Creo que Freud fue uno de los primeros en señalar abiertamente la ambivalencia de todas las relaciones humanas: todas, incluidas las que nos parecen y hacemos parecer incólumes, tienen una vertiente de atracción y otra de rechazo.
Sucede así que, mal que nos pese y para beneficio de la complejidad de la vida, el mundo afectivo es más multifacético y dinámico de lo que solemos admitir: no lo amamos todo en quienes más amamos, ni nos inspiran solo odio los que tenemos por enemigos; a menudo la frontera entre lo atrayente y lo repelente es vaga y porosa, como prueba la facilidad con que saltamos de un lado al otro.
Hay ambivalencias felices, que nos libran de supuestos amigos que no valían la pena o nos dispensan gozosas simpatías de quien no las habríamos esperado. Y hay, sobre todo, ambivalencias trágicas, que resquebrajan la complicidad de una pareja o tensan el lienzo de relaciones decisivas, abriéndolas por las costuras. Conviene seguir de cerca estas últimas, porque a menudo ponen patas arriba lo que parecía más consolidado en nuestra vida, y nos obligan a reinventarla cuando y donde más estable se nos antojaba.
La corteza afectiva de nuestra existencia resulta que se parece más a la tectónica terrestre que a la silenciosa eternidad de las planicies lunares. Bajo un suelo aparentemente firme y estático fluyen magmas ardientes que no paran de empujar en diversas direcciones, y que pugnan por liberar su presión agrietando su superficie. Nada en el alma se está quieto, nada es de una pieza ni de un solo color: todo se mueve, todo se agita, todo se mezcla, y lo que desearíamos considerar definitivo es solo un paisaje transitorio que cambiará, o que un día, de repente, veremos distinto. Lo que parecía solidez en la pareja resultaba ser un hastío que un buen día descubrimos insoportable; en esa familia que todos consideran tan unida bulle un secreto de antagonismos y crueldades. El apacible y amoroso niño, postulaba Freud, lidia con las mismas pasiones que, como revelan los mitos, han agitado a la humanidad desde tiempos ancestrales.

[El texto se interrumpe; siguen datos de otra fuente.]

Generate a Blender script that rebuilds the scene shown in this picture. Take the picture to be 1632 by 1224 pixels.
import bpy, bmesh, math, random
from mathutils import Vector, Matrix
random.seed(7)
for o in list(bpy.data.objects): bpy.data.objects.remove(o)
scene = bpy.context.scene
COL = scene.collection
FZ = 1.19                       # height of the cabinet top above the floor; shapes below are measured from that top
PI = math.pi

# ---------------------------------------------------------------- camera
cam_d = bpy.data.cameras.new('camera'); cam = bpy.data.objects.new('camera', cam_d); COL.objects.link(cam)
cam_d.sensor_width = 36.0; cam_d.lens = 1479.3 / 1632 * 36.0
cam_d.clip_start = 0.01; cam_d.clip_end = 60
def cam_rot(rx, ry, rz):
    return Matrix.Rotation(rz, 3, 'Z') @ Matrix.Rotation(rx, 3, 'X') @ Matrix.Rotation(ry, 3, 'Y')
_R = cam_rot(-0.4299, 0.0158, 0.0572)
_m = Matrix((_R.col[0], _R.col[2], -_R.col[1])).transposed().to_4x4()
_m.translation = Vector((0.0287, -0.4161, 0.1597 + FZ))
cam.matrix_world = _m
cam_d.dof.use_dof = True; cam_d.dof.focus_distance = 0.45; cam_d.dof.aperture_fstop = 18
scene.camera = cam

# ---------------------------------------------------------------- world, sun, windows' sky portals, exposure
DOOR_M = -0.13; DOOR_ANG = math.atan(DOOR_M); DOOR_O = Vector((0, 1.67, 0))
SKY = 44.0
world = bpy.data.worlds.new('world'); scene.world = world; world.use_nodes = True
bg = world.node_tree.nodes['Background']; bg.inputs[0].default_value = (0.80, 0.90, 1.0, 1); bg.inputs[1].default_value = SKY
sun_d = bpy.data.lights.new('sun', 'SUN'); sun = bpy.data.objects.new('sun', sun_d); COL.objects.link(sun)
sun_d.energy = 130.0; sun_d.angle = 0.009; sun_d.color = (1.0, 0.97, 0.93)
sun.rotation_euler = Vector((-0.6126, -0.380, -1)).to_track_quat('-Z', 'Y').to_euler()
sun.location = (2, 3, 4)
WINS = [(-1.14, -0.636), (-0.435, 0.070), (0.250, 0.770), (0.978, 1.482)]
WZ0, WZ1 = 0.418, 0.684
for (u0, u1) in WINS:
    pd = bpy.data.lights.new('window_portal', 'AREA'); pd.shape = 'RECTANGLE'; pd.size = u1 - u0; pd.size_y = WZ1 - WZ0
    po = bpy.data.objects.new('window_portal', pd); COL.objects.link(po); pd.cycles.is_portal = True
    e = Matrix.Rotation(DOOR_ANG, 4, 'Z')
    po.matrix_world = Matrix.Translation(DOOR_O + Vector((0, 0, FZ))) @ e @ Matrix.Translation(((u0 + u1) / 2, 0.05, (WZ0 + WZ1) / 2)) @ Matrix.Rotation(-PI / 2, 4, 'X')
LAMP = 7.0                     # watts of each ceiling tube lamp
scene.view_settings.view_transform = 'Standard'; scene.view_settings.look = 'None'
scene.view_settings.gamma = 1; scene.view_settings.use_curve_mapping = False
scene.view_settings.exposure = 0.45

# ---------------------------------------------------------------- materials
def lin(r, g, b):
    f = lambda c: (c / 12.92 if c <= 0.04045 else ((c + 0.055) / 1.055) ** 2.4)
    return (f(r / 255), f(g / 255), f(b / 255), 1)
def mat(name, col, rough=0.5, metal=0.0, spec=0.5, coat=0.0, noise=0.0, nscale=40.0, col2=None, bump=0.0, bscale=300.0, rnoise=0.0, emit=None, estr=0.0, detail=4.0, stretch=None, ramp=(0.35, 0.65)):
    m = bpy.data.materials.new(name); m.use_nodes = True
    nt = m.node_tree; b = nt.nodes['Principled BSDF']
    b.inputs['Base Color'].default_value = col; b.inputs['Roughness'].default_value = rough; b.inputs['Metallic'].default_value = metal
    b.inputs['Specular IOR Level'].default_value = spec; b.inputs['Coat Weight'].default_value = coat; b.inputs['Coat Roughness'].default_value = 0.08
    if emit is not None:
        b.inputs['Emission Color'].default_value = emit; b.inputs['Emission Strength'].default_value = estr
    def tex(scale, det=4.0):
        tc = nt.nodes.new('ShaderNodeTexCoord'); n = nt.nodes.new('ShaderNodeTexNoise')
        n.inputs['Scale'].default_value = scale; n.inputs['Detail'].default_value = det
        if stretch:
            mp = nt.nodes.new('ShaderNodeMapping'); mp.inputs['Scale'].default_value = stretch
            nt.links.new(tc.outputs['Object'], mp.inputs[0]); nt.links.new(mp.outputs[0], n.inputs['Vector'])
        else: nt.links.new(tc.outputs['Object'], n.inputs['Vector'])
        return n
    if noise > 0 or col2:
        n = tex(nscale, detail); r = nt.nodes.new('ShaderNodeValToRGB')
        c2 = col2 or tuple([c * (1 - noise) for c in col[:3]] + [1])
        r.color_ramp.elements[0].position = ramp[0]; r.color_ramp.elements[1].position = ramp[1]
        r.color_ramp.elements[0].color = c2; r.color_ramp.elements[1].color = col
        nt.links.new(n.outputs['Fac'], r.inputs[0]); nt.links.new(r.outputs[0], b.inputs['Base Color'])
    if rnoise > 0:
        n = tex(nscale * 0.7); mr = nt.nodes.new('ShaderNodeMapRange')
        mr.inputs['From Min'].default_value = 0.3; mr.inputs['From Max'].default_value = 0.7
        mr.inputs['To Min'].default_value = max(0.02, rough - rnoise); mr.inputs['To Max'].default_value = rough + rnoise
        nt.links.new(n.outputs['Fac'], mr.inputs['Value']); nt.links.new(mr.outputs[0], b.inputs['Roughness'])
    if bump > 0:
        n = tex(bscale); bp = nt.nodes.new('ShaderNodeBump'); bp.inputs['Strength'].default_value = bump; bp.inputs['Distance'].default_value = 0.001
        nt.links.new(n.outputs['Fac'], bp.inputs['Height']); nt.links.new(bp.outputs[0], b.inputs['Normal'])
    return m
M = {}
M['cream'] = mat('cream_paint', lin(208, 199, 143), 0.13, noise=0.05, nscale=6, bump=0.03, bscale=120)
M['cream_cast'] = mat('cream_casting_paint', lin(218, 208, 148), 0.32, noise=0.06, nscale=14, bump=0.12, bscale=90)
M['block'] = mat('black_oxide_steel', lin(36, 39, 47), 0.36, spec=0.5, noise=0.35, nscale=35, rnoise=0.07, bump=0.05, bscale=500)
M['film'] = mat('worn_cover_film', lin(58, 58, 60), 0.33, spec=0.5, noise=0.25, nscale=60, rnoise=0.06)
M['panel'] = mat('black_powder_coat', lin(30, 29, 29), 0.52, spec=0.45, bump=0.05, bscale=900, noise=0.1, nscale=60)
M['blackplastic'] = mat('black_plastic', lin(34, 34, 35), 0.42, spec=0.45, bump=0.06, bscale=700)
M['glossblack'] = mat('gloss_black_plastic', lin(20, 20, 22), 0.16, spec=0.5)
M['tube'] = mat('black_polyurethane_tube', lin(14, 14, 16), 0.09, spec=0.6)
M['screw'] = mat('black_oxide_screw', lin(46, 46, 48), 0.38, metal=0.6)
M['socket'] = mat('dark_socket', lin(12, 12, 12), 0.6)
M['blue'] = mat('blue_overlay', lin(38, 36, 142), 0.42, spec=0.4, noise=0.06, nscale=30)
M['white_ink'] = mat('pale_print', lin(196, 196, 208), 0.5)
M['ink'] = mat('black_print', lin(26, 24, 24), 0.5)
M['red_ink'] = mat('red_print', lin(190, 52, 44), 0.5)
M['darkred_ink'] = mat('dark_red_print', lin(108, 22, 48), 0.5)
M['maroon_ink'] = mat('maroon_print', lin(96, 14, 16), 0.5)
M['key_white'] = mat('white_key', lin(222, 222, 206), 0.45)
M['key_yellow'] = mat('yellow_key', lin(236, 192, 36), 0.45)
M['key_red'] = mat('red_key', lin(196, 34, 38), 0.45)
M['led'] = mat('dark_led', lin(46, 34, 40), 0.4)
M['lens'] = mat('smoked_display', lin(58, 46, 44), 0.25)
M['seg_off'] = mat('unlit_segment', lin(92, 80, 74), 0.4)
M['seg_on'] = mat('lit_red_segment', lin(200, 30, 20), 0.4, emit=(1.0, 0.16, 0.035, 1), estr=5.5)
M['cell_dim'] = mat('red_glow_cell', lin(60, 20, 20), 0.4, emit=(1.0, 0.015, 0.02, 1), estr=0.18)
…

El fundador del psicoanálisis consideraba que son nuestros padres los que nos inspiran las ambivalencias más aceradas; parece probable, dado que corresponden a los vínculos más intensos y primigenios. “Madre no hay más que una”, sentencia el refrán, pero en realidad parece que hubiera muchas, cada cual con su parte buena y su parte mala: ambivalencia dentro de la ambivalencia. ¿Será que resulta imposible estar unido a alguien sin que de él nos alcance tanto bien como daño?
Llega un momento en la vida en que uno debería haber recorrido por sí mismo lo bastante como para tomar distancia de los progenitores: de su ascendente, de sus influencias, del peso de su propia historia, de sus manías y hasta de sus virtudes. ¿Realmente es así? Y si no, ¿cómo ganar un poco de distancia, la suficiente para que nuestra historia deje de verse subyugada a la suya? ¿Cómo dejar de sentirnos una y otra vez, en presencia de nuestros padres, aquellos niños dependientes que fuimos, reiterando compulsivamente las sumisiones y las rebeldías de la infancia cuando ya no somos los mismos y han perdido el sentido que tuvieron?
Los padres se nos infiltraron hasta el fondo de la personalidad como cuñas de una identidad que llevaremos clavada para siempre: tal vez por eso (y no solo porque los queremos y los odiamos) abrirán un incurable vacío de nostalgia cuando falten. Los padres, porque lo son y por lo que fueron, seguirán en nosotros con la ambivalencia de la bendición y la amenaza.